Mortgage Daily

Published On: July 13, 2015

A small Colorado bank was seized by regulators last week and sold to the highest bidder, while a similar demise was met by a Pennsylvania financial institution.

On Friday, the Colorado Division of Banking reported that it closed down Premier Bank, an entity with two branches.

Premier was established in December 1995. It had $32 million in total assets as of March 31 and $30 million in total deposits.

In April 2010, PB Financial Group Inc. and Premier Bank were hist with a cease-and-desist order by the Federal Reserve Board and the Colorado Division of Banking.

The Fed issued a Prompt Corrective Action Directive against Premier
in May 2012.

The state regulator named the Federal Deposit Insurance Corp. as receiver. In turn, the FDIC auctioned off
assets and deposits of the failed bank to United Fidelity Bank, fsb.

Assets included less than $1 million in residential loans,

$8 million in commercial real estate loans and under $1 million in construction-and-land-development loans.

Just 17 people worked at the Denver-based bank as of March 31.

After all is said and done, the FDIC projects that its Deposit Insurance Fund will be out more than $4 million as a result of Premier Bank’s failure —
only the sixth so far in 2015.

Also on Friday, the National Credit Union Administration announced the liquidation of Trailblazer Federal Credit Union. It was the sixth credit union to go down this year.

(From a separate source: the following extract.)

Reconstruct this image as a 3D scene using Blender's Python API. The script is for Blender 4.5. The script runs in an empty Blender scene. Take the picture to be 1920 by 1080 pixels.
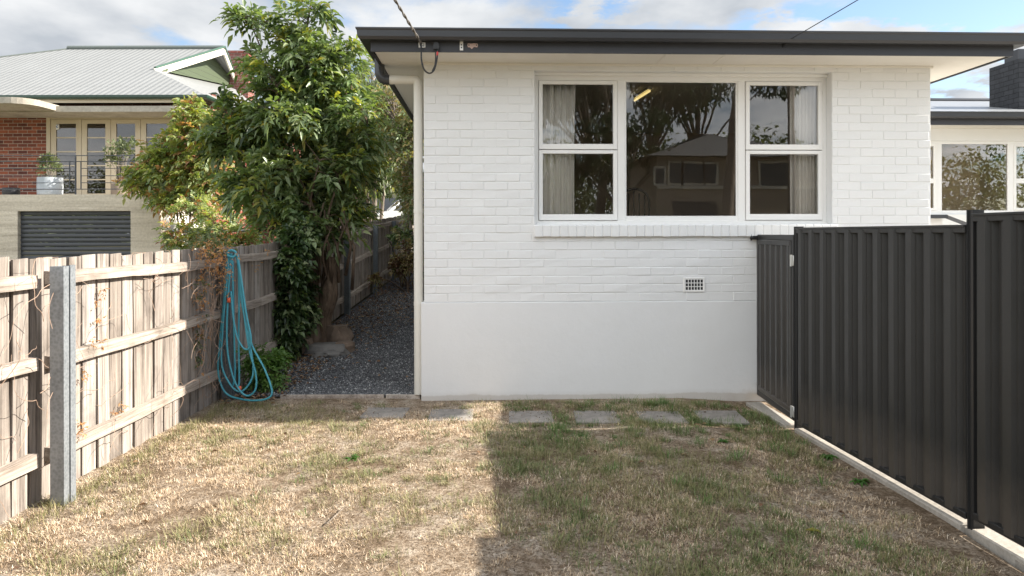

Just 1,535 members were served by the Washington, Pennsylvania-based financial institution, which was chartered in 1956. Assets exceeded $4 million.

“NCUA made the decision to liquidate Trailblazer Federal Credit Union and discontinue operations after determining the credit union was insolvent and had no prospect for restoring viable operations,” the regulator stated. “NCUA’s Asset Management and Assistance Center will take charge of certain assets of the closed credit union.”

Members and deposits of the liquidated credit union were moved over to Chrome Federal Credit Union.

For all of this year, 13 mortgage-related failures or closing have been tracked by Mortgage Daily.

The NCUA
recently finalized a rule that is intended to increase transparency and address safety and soundness concerns about credit union service organizations.

“The final rule extends certain requirements of the CUSO regulation to federally insured, state-chartered credit unions and imposes new requirements on federally insured credit unions (FICUs),” the Federal Register filing stated. “Under the amended rule FICUs with an investment in, or loan to, a CUSO must obtain a written agreement with the CUSO addressing accounting, financial statements, audits, reporting and legal opinions.”

CUSOs are required to provide more detailed data to the NCUA when they engage in complex or high-risk activities.

According to the filing, the rule limits the ability of a “less than adequately capitalized” credit union to re-capitalize an insolvent CUSO.